Now that I’ve gotten a whole week of the work done, I feel quite confident. I’ve been knocking down tasks that I’d never tried before– things which a week ago were impossibly difficult, and simply scary, are now things that I can do.

 

I’ve gotten to know my co-workers a bit better too.  Spending a bit of time with them at the Christmas Party, where I went in drag with the other interns (well, myself and another guy dressed up as Catwomen, while the three female interns dressed up as normal Catwomen), and helping out at a charity christmas event on Saturday (yesterday) gave me the chance to get a lot more comfortable with everyone.

 

I remember thinking, at the Christmas Part– it was observing a tightly knit tribe in it’s natural habitat.  The party did have it’s share of lame events– like a magic show and some pretty terrible singing– but you can tell that if you’d been working there, they were all inside jokes that everyone actually really enjoyed.  It had all the indications of a large family.

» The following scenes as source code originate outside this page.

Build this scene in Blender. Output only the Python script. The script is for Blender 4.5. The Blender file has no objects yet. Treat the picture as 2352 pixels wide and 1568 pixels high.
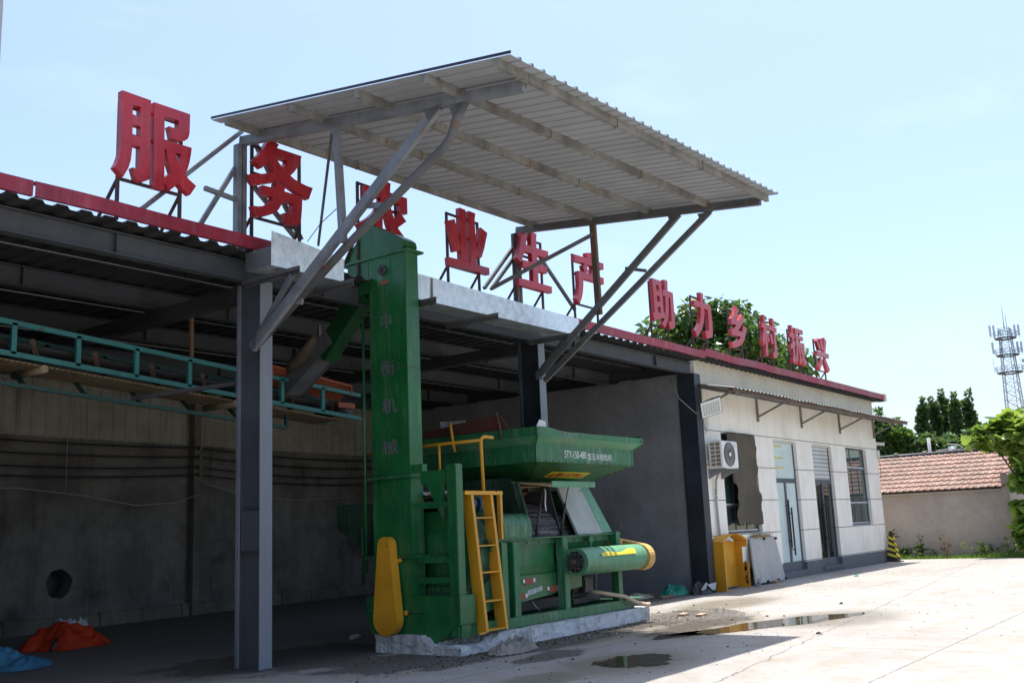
import bpy, bmesh, math, random
from mathutils import Vector, Matrix, noise
random.seed(7)
S = bpy.context.scene
COL = S.collection
R = math.radians

# ------------------------------------------------------------------ camera
FPX, PPX, PPY, CH = 2308.0, 1176.0, 784.0, 1.5
_d1 = Vector((2935-PPX, 1139-PPY, FPX)).normalized()
_dz = Vector((640-PPX, -11560-PPY, FPX)).normalized()
_dz = (_dz - _d1*_dz.dot(_d1)).normalized()
_dy = _dz.cross(_d1)
RX, RY, RZ = _d1, _dy, _dz
def W(x, y, axis, val):
    """surveyed point: where the sight line (x, y) meets the plane axis = val"""
    v = Vector((x-PPX, y-PPY, FPX))
    r = Vector((RX.dot(v), RY.dot(v), RZ.dot(v)))
    i = 'xyz'.index(axis)
    c = Vector((0, 0, CH))
    return c + r*((val-c[i])/r[i])
cam_d = bpy.data.cameras.new('camera')
cam = bpy.data.objects.new('camera', cam_d); COL.objects.link(cam)
right = Vector((RX[0], RY[0], RZ[0])); up = -Vector((RX[1], RY[1], RZ[1])); back = -Vector((RX[2], RY[2], RZ[2]))
m = Matrix.Identity(4)
for i in range(3):
    m[i][0], m[i][1], m[i][2] = right[i], up[i], back[i]
m[2][3] = CH
cam.matrix_world = m
cam_d.sensor_width = 36; cam_d.lens = FPX/2352*36
cam_d.clip_start = 0.05; cam_d.clip_end = 4000
S.camera = cam

# ------------------------------------------------------------------ light
SUN_DIR = Vector((1.24, 0.22, 6.36)).normalized()          # towards the sun
elev = math.asin(SUN_DIR.z); azim = math.atan2(SUN_DIR.x, SUN_DIR.y)
w = bpy.data.worlds.new('World'); S.world = w; w.use_nodes = True
nt = w.node_tree; nt.nodes.clear()
sky = nt.nodes.new('ShaderNodeTexSky'); sky.sky_type = 'NISHITA'; sky.sun_disc = False
sky.sun_elevation = elev; sky.sun_rotation = azim
sky.air_density = 1.0; sky.dust_density = 3.0; sky.ozone_density = 1.0; sky.altitude = 50
bg = nt.nodes.new('ShaderNodeBackground'); bg.inputs['Strength'].default_value = 0.14
wo = nt.nodes.new('ShaderNodeOutputWorld')
tint = nt.nodes.new('ShaderNodeMix'); tint.data_type = 'RGBA'; tint.blend_type = 'MULTIPLY'; tint.inputs[0].default_value = 1; tint.inputs[7].default_value = (.95, 1.0, 1.05, 1)
nt.links.new(sky.outputs[0], tint.inputs[6]); 
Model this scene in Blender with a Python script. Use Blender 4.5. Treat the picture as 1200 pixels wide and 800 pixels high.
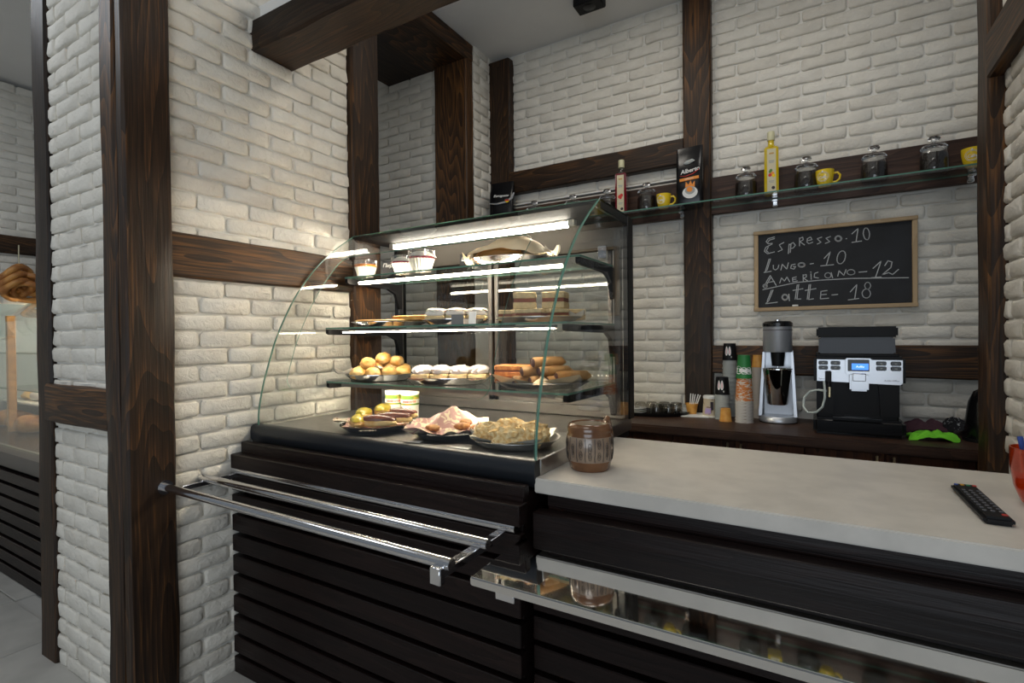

After the party I was a bit sad, to be honest– because after having such a great time in just my first week, the reality remains: very few of us will actually be offered training contracts at the end of all this. So all this might pass.  While getting to know all these people has been a privilege, perhaps I’m thinking too deeply into how much I’m going to miss this place if I am not invited to come back to it.

 

It’s been nonstop.  I finished exams less than two weeks ago, moved from the old apartment to the new one, and flew out here to HK to start interning.  Maybe mentally I’m just trying to catch up with everything that’s been going on, and maybe I need to be more positive?

 

Rush Hour

Wish I could lift an arm to give the guy spooning me a breath mint.

Hong Kong rush hour train. Enough said.